Tempos atrás, ficou famoso por aqui o Diagrama de Nolan, uma ferramenta que situava melhor as convicções políticas das pessoas para além de simplesmente “esquerda” e “direita”, com eixos que representavam a liberdade pessoal e a liberdade econômica. Depois de responder a uma série de perguntas, você via sua posição no gráfico e podia compará-la com a de outras pessoas e até de políticos e personalidades, desde que elas também tivessem feito o teste ou suas respostas àquelas questões fossem conhecidas. É uma ferramenta bem útil, por exemplo, para descobrir que candidato tem posições mais parecidas com as suas.
Pois o Instituto Faraday para Ciência e Religião, da Universidade de Cambridge, e o think tank Theos lançaram um equivalente do Diagrama de Nolan para você descobrir onde se situa em questões de ciência e fé. Você precisa responder se concorda ou discorda de 40 afirmações (dá para discordar/concordar muito ou pouco, e também tem o “não concordo nem discordo”), e com isso a ferramenta vai lhe entregar um “termômetro” de compatibilidade entre ciência e fé, e vai colocá-lo em um diagrama no qual o eixo horizontal é a sua atitude em relação à ciência e sua capacidade de explicar a realidade, e o eixo vertical é a forma como você enxerga a religião, se ela tem mais a ver com crenças ou com preceitos morais.

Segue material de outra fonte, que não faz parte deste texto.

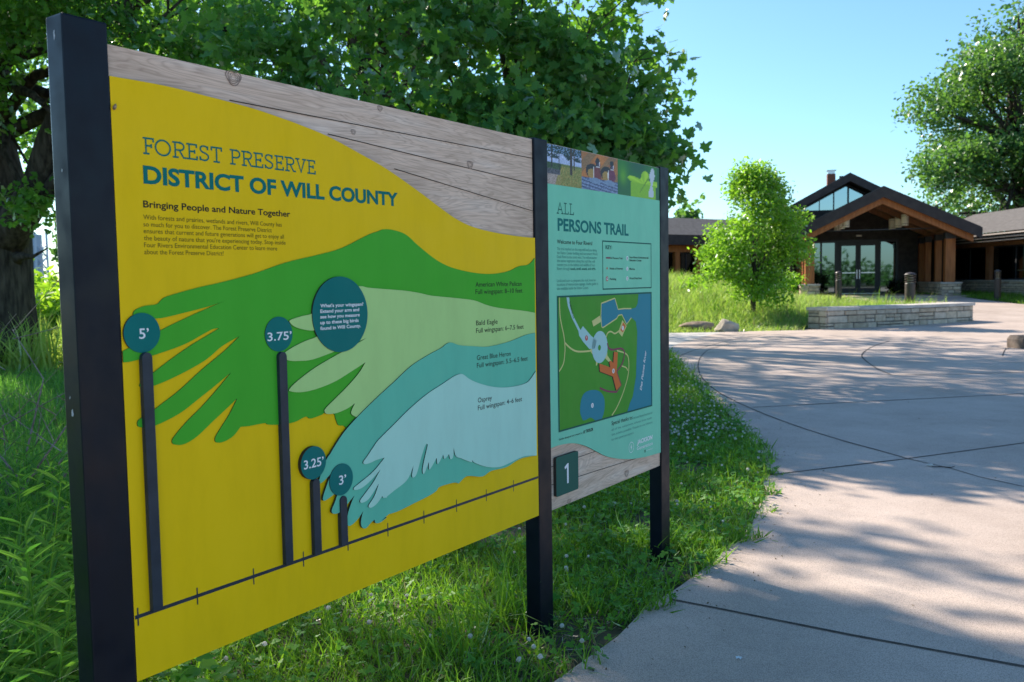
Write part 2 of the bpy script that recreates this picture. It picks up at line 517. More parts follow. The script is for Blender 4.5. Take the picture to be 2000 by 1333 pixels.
# left edge of the concrete, surveyed from the photograph
EDGE = [(-.9, 1.0), (-.25, 2.1), (.14, 2.7), (.34, 3.02), (.67, 3.53), (1.09, 4.14), (1.42, 4.9), (1.62, 5.55), (1.77, 6.2), (1.83, 6.81), (1.95, 7.8), (2.05, 8.81),
        (2.2, 10.4), (2.39, 12.44), (2.66, 15.08)]
def edge_x(y):
    return float(np.interp(y, [p[1] for p in EDGE], [p[0] for p in EDGE]))
def strip_sheet(name, rows, mat, zoff, nx=14):
    V = []; F = []
    for (y0, xl, y1, xr) in rows:
        for i in range(nx + 1):
            t = i / nx
            x = xl + (xr - xl) * t; y = y0 + (y1 - y0) * t
            V.append((x, y, zgf(x, y) + zoff))
    for j in range(len(rows) - 1):
        for i in range(nx):
            F.append((j * (nx + 1) + i, j * (nx + 1) + i + 1, (j + 1) * (nx + 1) + i + 1, (j + 1) * (nx + 1) + i))
    return np_mesh(name, np.array(V), np.array(F), mat)
PZ = .022
rows = []
for y in [-22, -14, -6, -3, -1, 0] + list(np.arange(1.0, 15.1, .25)):
    xl = edge_x(y) if y >= 1 else -.9 - (1 - y) * .55
    xl += .018 * math.sin(y * 9.1) + .012 * math.sin(y * 23.7)
    rows.append((y, xl, y, 34))
for y in np.linspace(15.25, 20.45, 16):
    t = (y - 15.25) / 5.2
    rows.append((y, 2.75 + 2.2 * t ** 1.4, y, 34))
# past the seat wall the plaza swings right and narrows towards the porch
for (xl, yl, xr, yr) in [(6.9, 20.75, 34, 20.9), (7.6, 21.1, 34, 21.8), (9.5, 21.9, 31, 23.5), (12.2, 23.2, 24, 25.5), (12.6, 24.5, 17, 27.0), (12.3, 26.5, 16.4, 28.6), (11.9, 29, 16.3, 30.6), (11.6, 31.5, 16.6, 33.0), (11.8, 35.4, 17.2, 34.0), (12.8, 40, 18.4, 39)]:
    rows.append((yl, xl, yr, xr))
tag(strip_sheet('pavement', rows, M['pave'], PZ, 22), 'tan concrete plaza', None, None, 'structure')
prow = []
for t in np.linspace(0, 1, 10):
    y = 15.1 + 5.35 * t
    prow.append((y, -16, y, 2.75 + 2.2 * t ** 1.4 - .005))
tag(strip_sheet('path', prow, M['pave_grey'], PZ - .003, 10), 'grey concrete path', None, None, 'structure')

def ribbon(pts, w, zoff, wob=.0):
    pts = [Vector((p[0], p[1], 0)) for p in pts]
    d = []
    for a, b in zip(pts, pts[1:]):
        n = max(2, int((b - a).length / .25))
        d += [a.lerp(b, k / n) for k in range(n)]
    d.append(pts[-1])
    V = []; F = []
    for i, p in enumerate(d):
        t = d[min(i + 1, len(d) - 1)] - d[max(i - 1, 0)]
        t.normalize(); n = Vector((-t.y, t.x, 0))
        ww = w * R.uniform(.75, 1.25) / 2
        for s in (-1, 1):
            q = p + n * ww * s
            V.append((q.x, q.y, zgf(q.x, q.y) + zoff))
    for i in range(len(d) - 1):
        F.append((2 * i, 2 * i + 1, 2 * i + 3, 2 * i + 2))
    return V, F
def z7(*pts):
    return [tuple(gpt(x / 2.857 + 1300, y / 2.857 + 640, PZ)[:2]) for x, y in pts]
def crv(pts, n=6, closed=False):
    """Catmull-Rom through pts"""
    P = [np.array(p, float) for p in pts]
    out = []
    for i in range(len(P) - 1):
        p0 = P[max(i - 1, 0)]; p1 = P[i]; p2 = P[i + 1]; p3 = P[min(i + 2, len(P) - 1)]
        for k in range(n):
            t = k / n
            out.append(tuple(.5 * (2 * p1 + (p2 - p0) * t + (2 * p0 - 5 * p1 + 4 * p2 - p3) * t * t + (3 * p1 - p0 - 3 * p2 + p3) * t ** 3)))
    out.append(tuple(P[-1]))
    return out
jm = MB()
for pts, w in [
    (crv(z7((360, 92), (250, 120), (200, 160), (183, 200), (185, 240), (215, 295), (300, 365), (470, 450), (700, 540), (970, 627), (1200, 690), (1350, 733))), .022),
    (z7((570, 825), (1350, 733), (2000, 645), (2600, 560)), .022),
    (z7((480, 447), (1000, 420), (2000, 370), (2500, 345)), .026),
    (crv(z7((1250, 75), (1150, 110), (1098, 150), (1110, 180), (1180, 230), (1260, 265))) + z7((1620, 262), (2300, 240)), .03),
    (z7((1350, 733), (1600, 790), (1750, 835), (2000, 890), (2400, 985)), .014),
    ([tuple(gpt(x, y, PZ)[:2]) for x, y in [(1312, 1172), (1400, 1189), (1660, 1241), (2000, 1303), (2300, 1360)]], .017),
    (z7((80, 285), (205, 283)), .02), (z7((-60, 120), (235, 105)), .03),
    (crv(z7((60, 170), (130, 138), (235, 105), (360, 72), (560, 40))), .025),
    (crv(z7((1880, 160), (1895, 125), (1930, 112), (2100, 95))), .025),
    (z7((205, 175), (640, 170), (1100, 172)), .018)]:
    v, f = ribbon(pts, w * .72, PZ + .003)
    jm.add(v, f)
tag(jm.build('pavement_joints', M['joint']), 'saw-cut joints between the slabs', None, None, 'structure')

# ---------------------------------------------------------------- information sign
TH = 0.6087
OX, OY = 0.0792, 3.0216
D = Vector((math.sin(TH), math.cos(TH), 0)); NB = Vector((-math.cos(TH), math.sin(TH), 0))
sign = empty('information_sign', (OX, OY, 0), math.pi / 2 - TH,
             'large two-panel trail sign with yellow wingspan board, aqua map board and three black posts', 'sign')
ZT, ZB, WL, GAP, WR = 1.7439, .45, 1.5221, .0848, .9008
def S(px, py, off=0.0):
    """photo pixel -> (x along the sign, z) on the sign's front plane (off = metres in front of it)"""
    r = ray(px, py); o = Vector((OX, OY, 0)) - NB * off
    c = Vector((0, 0, CAMH))
    t = (o - c).dot(NB) / r.dot(NB)
    p = c + r * t - o
    return (p.dot(D), p.z)

def poly_layer(name, poly, y_front, y_back, mat, parent, edge=None):
    """flat board: outline (x,z), front at local y=-y_front, back at -y_back"""
    a = sum(p[0] * q[1] - q[0] * p[1] for p, q in zip(poly, poly[1:] + poly[:1]))
    if a < 0: poly = poly[::-1]
    n = len(poly)
    vs2, _, fs2, _, _, _ = delaunay_2d_cdt([Vector(p) for p in poly], [], [list(range(n))], 1, 1e-6)
    V = [(v.x, -y_front, v.y) for v in vs2]
    F = []
    for f in fs2:
        p, q, r_ = (vs2[i] for i in f)
        F.append(tuple(f) if (q - p).cross(r_ - p) > 0 else tuple(f[::-1]))
    mi = [0] * len(F)
    if y_back is not None:
        k = len(V)
        V += [(x, -y_front, z) for x, z in poly] + [(x, -y_back, z) for x, z in poly]
        for i in range(n):
            j = (i + 1) % n
            F.append((k + i, k + n + i, k + n + j, k + j)); mi.append(1)
    me = bpy.data.meshes.new(name)
    me.from_pydata(V, [], F)
    me.polygons.foreach_set('material_index', mi)
    me.update()
    return link(name, me, [mat, edge or M['edge']], parent)

def outline(pts, off, n=5):
    """pts: pixel points, a third item marks a corner; smooth between corners"""
    segs = []; cur = []
    for p in pts:
        cur.append(S(p[0], p[1], off))
        if len(p) > 2:
            segs.append(cur); cur = [cur[-1]]
    cur.append(segs[0][0] if False else S(pts[0][0], pts[0][1], off))
    segs.append(cur)
    out = []
    for s in segs:
        if len(s) < 2: continue
        out += crv(s, n)[:-1]
    # drop duplicates
    o2 = [out[0]]
    for p in out[1:]:
        if math.hypot(p[0] - o2[-1][0], p[1] - o2[-1][1]) > 4e-4: o2.append(p)
    if math.hypot(o2[0][0] - o2[-1][0], o2[0][1] - o2[-1][1]) < 4e-4: o2.pop()
    return o2
def clampx(poly, lo, hi):
    return [(min(max(x, lo), hi), z) for x, z in poly]

# posts
def post(x0, x1, top, name='post'):
    mb = MB(); mb.box((x0, -.007, -.15), (x1, .052, top))
    return mb.build(name, M['post'], sign, bevel=.004)
post(-WL - .0905, -WL, 1.783); post(0, GAP, ZT + .006); post(GAP + WR, GAP + WR + .085, ZT + .004)

# scuffs: paint chipped to bare metal on the near end of the left post
def chip(off, z, w, h, seed):
    q = random.Random(seed); n = 9
    x = -WL - .0905 - .0004
    c_ = MB(); c_.add([(x, off + w * q.uniform(.5, 1) * math.cos(6.283 * i / n), z + h * q.uniform(.5, 1) * math.sin(6.283 * i / n)) for i in range(n)], [tuple(range(n))[::-1]])
    c_.build('paint_chip', M['chip'], sign)
M['chip'] = noise_mat('bare_chipped_metal', (.30, .33, .36), (.55, .58, .6), 200, .5)
for a in [(.022, 1.745, .004, .012, 1), (.018, 1.49, .002, .004, 2), (.024, 1.02, .005, .011, 3), (.03, 1.05, .002, .004, 4)]: chip(*a)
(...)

Um cuidado interessante que os criadores da ferramenta tiveram foi o de não considerar que o oposto do cientificismo é o negacionismo científico; na outra ponta do eixo está o que eles chamaram de “pluralismo”, ou seja, a ideia de que a ciência é um dos meios de atingir conhecimento, mas longe de ser o único. Da mesma forma, o eixo vertical não tem nada a ver com ser mais ou menos religioso (como se ateus necessariamente fossem ficar mais para baixo no gráfico e os religiosos, mais para cima), e sim sobre o que, na sua opinião, constitui a essência, ou o principal, do fenômeno religioso: se ele é principalmente um conjunto de regras morais ou de comportamento ou se é principalmente um conjunto de afirmações/crenças/dogmas sobre a existência de Deus e sobre como Ele se revela à humanidade, sobre o mundo sobrenatural, sobre a vida após a morte etc., embora uma “ponta” não exclua a outra.

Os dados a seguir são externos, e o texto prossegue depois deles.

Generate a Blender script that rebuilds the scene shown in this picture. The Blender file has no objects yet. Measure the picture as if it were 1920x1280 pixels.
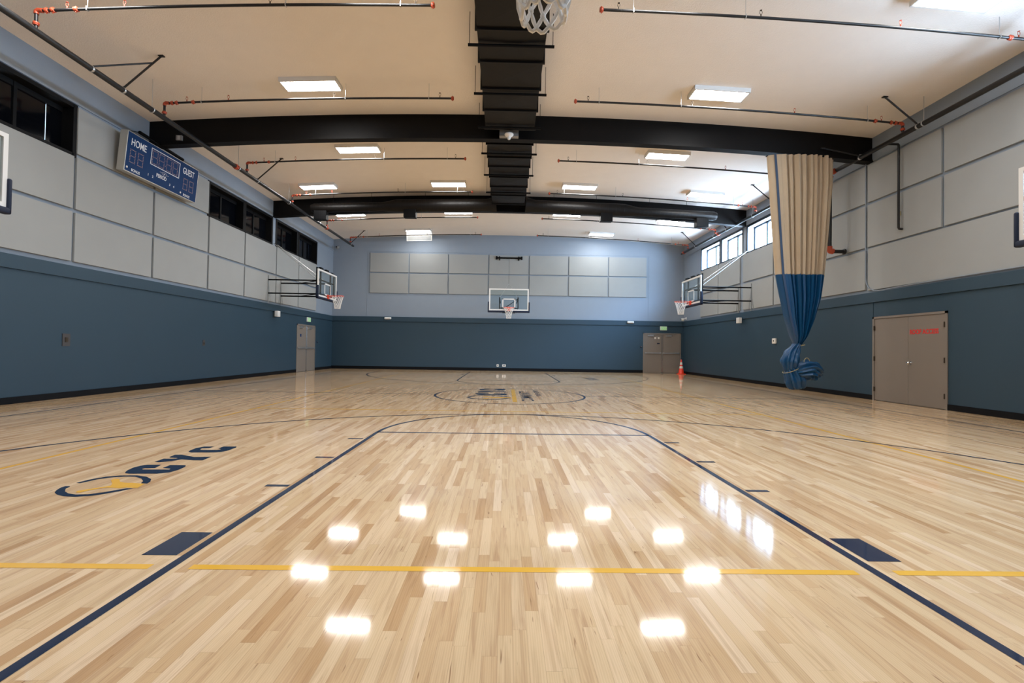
import bpy, bmesh, math, random
from mathutils import Vector, Matrix
random.seed(7)
S = bpy.context.scene
COL = S.collection
pi = math.pi

# ------------------------------------------------------------------ camera
yaw, pitch, roll, focal = 0.0144533, 0.0165178, 0.0155364, 862.004
fw = Vector((math.sin(yaw)*math.cos(pitch), math.cos(yaw)*math.cos(pitch), math.sin(pitch)))
r0 = Vector((math.cos(yaw), -math.sin(yaw), 0)); u0 = r0.cross(fw)
rt = math.cos(roll)*r0 + math.sin(roll)*u0
up = -math.sin(roll)*r0 + math.cos(roll)*u0
cd = bpy.data.cameras.new('camera'); cam = bpy.data.objects.new('camera', cd); COL.objects.link(cam)
cd.sensor_width = 36.0; cd.lens = focal*36.0/1920.0; cd.clip_start = 0.02; cd.clip_end = 300
M = Matrix((( rt.x, up.x, -fw.x, -0.1303), (rt.y, up.y, -fw.y, -0.3560), (rt.z, up.z, -fw.z, 1.12406), (0, 0, 0, 1)))
cam.matrix_world = M
S.camera = cam

# ------------------------------------------------------------------ world, exposure
W = bpy.data.worlds.new('world'); S.world = W; W.use_nodes = True
bg = W.node_tree.nodes['Background']
bg.inputs[1].default_value = 1.0
wn = W.node_tree.nodes; wl = W.node_tree.links
wtc = wn.new('ShaderNodeTexCoord'); wsp = wn.new('ShaderNodeSeparateXYZ'); wl.new(wtc.outputs['Generated'], wsp.inputs[0])
wm = wn.new('ShaderNodeMath'); wm.operation = 'MULTIPLY_ADD'; wm.inputs[1].default_value = .5; wm.inputs[2].default_value = .5; wl.new(wsp.outputs['Z'], wm.inputs[0])
wr = wn.new('ShaderNodeValToRGB'); wl.new(wm.outputs[0], wr.inputs[0]); we = wr.color_ramp.elements
# sunlit ground below the horizon, hazy street and trees at it, bright open sky above
we[0].position = .30; we[0].color = (.37, .47, .57, 1); we[1].position = .90; we[1].color = (.42, .70, 1.0, 1)
for pos_, c_ in ((.48, (.34, .44, .54)), (.52, (.20, .28, .35)), (.66, (.26, .40, .54)), (.74, (.52, .83, 1.2))):
    q_ = we.new(pos_); q_.color = (*c_, 1)
wv = wn.new('ShaderNodeVectorMath'); wv.operation = 'SCALE'; wv.inputs['Scale'].default_value = 125.0
# sky dimmed towards the far end and raised opposite, to shape the window light
wy = wn.new('ShaderNodeMapRange'); wy.inputs['From Min'].default_value = -1; wy.inputs['From Max'].default_value = 1
wy.inputs['To Min'].default_value = 190.0; wy.inputs['To Max'].default_value = 45.0
wl.new(wsp.outputs['Y'], wy.inputs['Value']); wl.new(wy.outputs[0], wv.inputs['Scale'])
wl.new(wr.outputs[0], wv.inputs[0]); wl.new(wv.outputs[0], bg.inputs[0])
LAMP = 52.0
S.view_settings.view_transform = 'Standard'; S.view_settings.look = 'None'
S.view_settings.gamma = 1; S.view_settings.use_curve_mapping = False
S.view_settings.exposure = 0.0
S.cycles.max_bounces = 10; S.cycles.diffuse_bounces = 6; S.cycles.glossy_bounces = 5
S.cycles.transmission_bounces = 6; S.cycles.transparent_max_bounces = 12
S.cycles.caustics_reflective = False; S.cycles.caustics_refractive = False
S.cycles.use_denoising = True; S.cycles.denoising_prefilter = 'ACCURATE'; S.cycles.use_adaptive_sampling = False; S.cycles.sample_clamp_indirect = 6.0

# ------------------------------------------------------------------ materials
def srgb(r, g, b):
    f = lambda c: (c/255/12.92) if c/255 <= .04045 else ((c/255+.055)/1.055)**2.4
    return (f(r), f(g), f(b), 1)
def mat(name, col, rough=.6, metal=0., bump=0., bscale=200., var=0., vscale=3., spec=.5, emit=None, estr=0.):
    m = bpy.data.materials.new(name); m.use_nodes = True
    n = m.node_tree.nodes; l = m.node_tree.links; p = n['Principled BSDF']
    if len(col) == 3: col = (*col, 1)
    p.inputs['Base Color'].default_value = col; p.inputs['Roughness'].default_value = rough
    p.inputs['Metallic'].default_value = metal; p.inputs['Specular IOR Level'].default_value = spec
    tc = n.new('ShaderNodeTexCoord')
    ns = n.new('ShaderNodeTexNoise'); ns.inputs['Scale'].default_value = vscale; ns.inputs['Detail'].default_value = 4
    l.new(tc.outputs['Object'], ns.inputs['Vector'])
    mx = n.new('ShaderNodeMix'); mx.data_type = 'RGBA'
    v = max(var, .015)
    mx.inputs['A'].default_value = (col[0]*(1-v), col[1]*(1-v), col[2]*(1-v), 1)
    mx.inputs['B'].default_value = (min(1, col[0]*(1+v)), min(1, col[1]*(1+v)), min(1, col[2]*(1+v)), 1)
    l.new(ns.outputs['Fac'], mx.inputs['Factor']); l.new(mx.outputs['Result'], p.inputs['Base Color'])
    if bump > 0:
        nb = n.new('ShaderNodeTexNoise'); nb.inputs['Scale'].default_value = bscale; nb.inputs['Detail'].default_value = 3
        l.new(tc.outputs['Object'], nb.inputs['Vector'])
        b = n.new('ShaderNodeBump'); b.inputs['Strength'].default_value = bump; b.inputs['Distance'].default_value = .01
        l.new(nb.outputs['Fac'], b.inputs['Height']); l.new(b.outputs['Normal'], p.inputs['Normal'])
    if emit:
        p.inputs['Emission Color'].default_value = (*emit, 1); p.inputs['Emission Strength'].default_value = estr
    return m

M_upper = mat('upper_wall_paint', (.245, .295, .36), .7, bump=.25, bscale=60, var=.03)
M_lower = mat('lower_wall_paint', (.024, .053, .080), .5, spec=.4, bump=.1, bscale=90, var=.05, vscale=.8)
M_ceil = mat('ceiling_paint', (.87, .82, .77), .85, bump=.5, bscale=45, var=.03)
M_panel = mat('acoustic_fabric', (.32, .335, .335), .9, bump=.25, bscale=300, var=.04, vscale=2)
M_black = mat('black_steel', (.003, .003, .0035), .5, spec=.1, bump=.05, bscale=40, var=.2)
M_beam = mat('black_beam_paint', (.0035, .003, .003), .5, spec=.14, bump=.15, bscale=25, var=.3, vscale=6)
M_duct = mat('black_duct_paint', (.0045, .0035, .003), .45, spec=.2, var=.3, vscale=5)
M_pipe = mat('dark_steel_pipe', (.009, .009, .010), .42, metal=.1, var=.3, vscale=20)
M_base = mat('black_rubber_base', (.004, .0045, .006), .6, spec=.15)
M_orange = mat('orange_coupling', (.42, .06, .022), .45, var=.15, vscale=30)
M_zinc = mat('galvanised_steel', (.55, .56, .57), .35, metal=.8)
M_white = mat('white_enamel', (.78, .78, .77), .4)
M_lamp = mat('lamp_diffuser', (.9, .9, .9), .5, emit=(1.0, .985, .96), estr=LAMP)
M_lamp.cycles.emission_sampling = 'FRONT'
M_cord = mat('net_cord', (.80, .79, .77), .8, bump=.4, bscale=400)
M_pad = mat('navy_edge_padding', (.008, .015, .038), .55, spec=.3)
M_rim = mat('orange_rim_paint', (.75, .07, .02), .35)
M_door = mat('taupe_door_paint', (.205, .175, .148), .5, bump=.05, bscale=50, var=.03)
M_sb = mat('blue_scoreboard_face', (.003, .030, .110), .6, spec=.2, var=.08)
M_alu = mat('aluminium', (.55, .53, .48), .4, metal=.6)
M_letter = mat('white_lettering', (.72, .74, .76), .5)
M_dot = mat('unlit_digit_dot', (.30, .20, .18), .5)
M_red = mat('red_lettering', (.62, .02, .015), .5)
M_plate = mat('dull_grey_plate', (.055, .05, .05), .55)
M_mount = mat('pale_mount_paint', (.26, .28, .29), .6)
M_green = mat('green_exit_face', (.25, .62, .22), .5, emit=(.25, .7, .2), estr=.25)
M_green.cycles.emission_sampling = 'NONE'
M_tan = mat('tan_curtain_fabric', (.46, .36, .25), .8, bump=.1, bscale=120, var=.06, vscale=4)
M_blue = mat('blue_vinyl_curtain', (.0025, .055, .15), .38, bump=.05, bscale=40, var=.08, vscale=5)
M_strap = mat('navy_webbing', (.03, .06, .12), .6)
M_rope = mat('tan_rope', (.35, .30, .17), .8)
M_navy = mat('navy_court_paint', (.010, .021, .052), .07)
M_yel = mat('yellow_court_paint', (.82, .45, .06), .07)
M_grey = mat('grey_plate', (.22, .22, .22), .5)
M_chrome = mat('chrome', (.8, .8, .8), .18, metal=1)
M_glassdark = mat('dark_window_pane', (.002, .0025, .004), .08, spec=.3)
M_frame = mat('black_window_frame', (.0035, .0035, .004), .6, spec=.2)
M_frameblue = mat('dark_window_frame', (.012, .018, .028), .5, spec=.3)
M_reveal = mat('pale_window_reveal', (.50, .56, .64), .6)
M_hinge = mat('bronze_hinge', (.06, .045, .03), .4, metal=.5)
M_louver = mat('white_lens_grid', (.40, .39, .36), .5)
M_cone = mat('orange_cone_plastic', (.85, .045, .015), .4)
M_coneband = mat('cone_reflective_band', (.75, .72, .66), .4)

def glass(name, tint, rough=0.):
    m = bpy.data.materials.new(name); m.use_nodes = True
    n = m.node_tree.nodes; l = m.node_tree.links; n.remove(n['Principled BSDF'])
    t = n.new('ShaderNodeBsdfTransparent'); t.inputs[0].default_value = tint
    g = n.new('ShaderNodeBsdfGlossy'); g.inputs['Roughness'].default_value = .03
    lw = n.new('ShaderNodeLayerWeight'); lw.inputs['Blend'].default_value = .5
    pw = n.new('ShaderNodeMath'); pw.operation = 'POWER'; pw.inputs[1].default_value = 5; l.new(lw.outputs['Facing'], pw.inputs[0])
    f = n.new('ShaderNodeMath'); f.operation = 'MULTIPLY_ADD'; f.inputs[1].default_value = .85; f.inputs[2].default_value = .035; l.new(pw.outputs[0], f.inputs[0])
    x = n.new('ShaderNodeMixShader')
    l.new(f.outputs[0], x.inputs[0]); l.new(t.outputs[0], x.inputs[1]); l.new(g.outputs[0], x.inputs[2])
    l.new(x.outputs[0], n['Material Output'].inputs[0])
    return m
M_glass = glass('backboard_glass', (.92, .965, .965, 1))
M_win = glass('window_glass', (.95, .97, 1, 1))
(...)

Eu fiz o teste, e tive o seguinte resultado:
O quadrante em que fiquei é definido como “Diferentes caminhos para a verdade, e um deles é o religioso”:
“Você acredita que a religião lida com o transcendente, o espiritual ou o sobrenatural. Você acredita que a religião trata da Verdade, ou ao menos de algumas verdades. Você também crê que a ciência não é a única forma de chegar à verdade, e por isso há espaço para verdades religiosas e para a revelação. Você admite que há potencial para alguma tensão, mas não vê a necessidade de uma hostilidade ou competição entre ciência e fé. Considerando isso, você provavelmente estará mais para o lado ‘quente’ do termômetro de ciência e religião.”
(De fato eu fiquei ali no laranja, mas podia jurar que ficaria mais pro vermelho no termômetro...)

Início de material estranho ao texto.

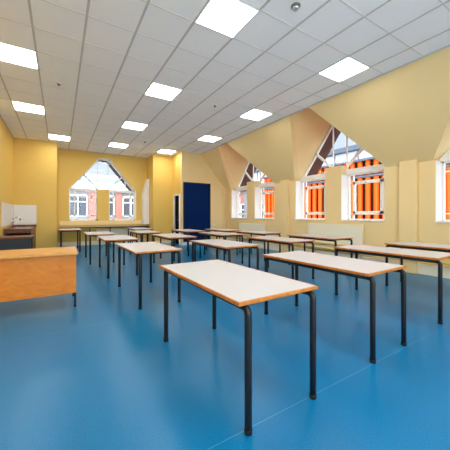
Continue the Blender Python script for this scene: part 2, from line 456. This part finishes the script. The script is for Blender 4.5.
# ------------------------------------------------------------------ ceiling lights and detectors
def make_light(name='ceiling_light'):
    t = thing(name, 'x', 'ceiling light', (0, 0, ZC), 0, 'square light panels in the ceiling')
    b = NB(); h = .298
    for r in ((-h, h, -h, -h+.016), (-h, h, h-.016, h), (-h, -h+.016, -h+.016, h-.016), (h-.016, h, -h+.016, h-.016)):
        box(b, *r, -.012, 0)
    obj('frame', b, 'white', t)
    b = NB(); box(b, -h+.016, h-.016, -h+.016, h-.016, -.009, -.001)
    obj('diffuser', b, 'lamp', t)
    return t
L0 = make_light(); first = True
def cell(i, j): return (X0+TX*(i+.5), Y0+TY*(j+.5), ZC)
for i, j, lb in ((3, -2, 'lit square ceiling panel nearest the viewpoint, cut by the top edge of the view'),
                 (-1, 2, 'lit ceiling panel touching the left edge of the view'),
                 (3, 2, 'second lit panel of the middle row, behind the nearest large one'),
                 (7, -2, 'lit ceiling panel nearest the right hand slope'),
                 (7, 2, 'second lit panel along the right hand slope, above the far dormer'),
                 (-1, 6, 'second lit panel of the left row, in front of the left pier'),
                 (3, 6, 'third lit panel of the middle row, towards the end window'),
                 (7, 6, 'third and last lit panel along the right hand slope'),
                 (0, 10, 'lit ceiling panel at the top right corner of the left pier'),
                 (3, 10, 'small lit panel right in front of the end window'),
                 (6, 10, 'lit ceiling panel above the pier with the dark doorway'),
                 (-1, -2, 'ceiling panel of the left row beside the viewpoint'),
                 (3, -6, 'ceiling panel of the middle row behind the viewpoint'),
                 (7, -6, 'ceiling panel by the right slope behind the viewpoint'),
                 (-1, -6, 'ceiling panel of the left row behind the viewpoint')):
    o = L0 if first else copy_tree(L0); first = False
    o.location = cell(i, j); o['label'] = lb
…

E ainda descobri que quem teria concepções sobre ciência e sobre religião mais próximas das minhas (representadas pelo pontinho laranja) seria Galileu Galilei!
Voltando àquilo que comentávamos sobre o eixo vertical, reparem especialmente em dois pontinhos ali, do Novo Ateísmo e de Stephen Jay Gould: são todos não crentes, mas que estão em quadrantes opostos em relação a esse eixo. Os ateus militantes ficaram no mesmo nível de Newton e Faraday, e até acima de Maxwell, um cientista profundamente devoto. Isso porque eles enxergam a religião como algo mais ligado a crenças que à moralidade – a diferença é que, ao contrário de Faraday e Maxwell, eles consideram todas essas crenças bobagem pura. Já para Gould a religião é algo “dedicado à busca do consenso, ou ao menos de um esclarecimento de pressuposições e critérios, a respeito do ‘deve ser’ ético, mais do que uma busca de um ‘é’ factual”, como ele define em seu livro Pilares do tempo, ou seja, é mais moralidade que doutrina. Esse entendimento da religião, aliás, é um pressuposto para os seus Magistérios Não Interferentes, o que traz uma série de dificuldades, como expliquei no finzinho de minha resenha do livro de Gould.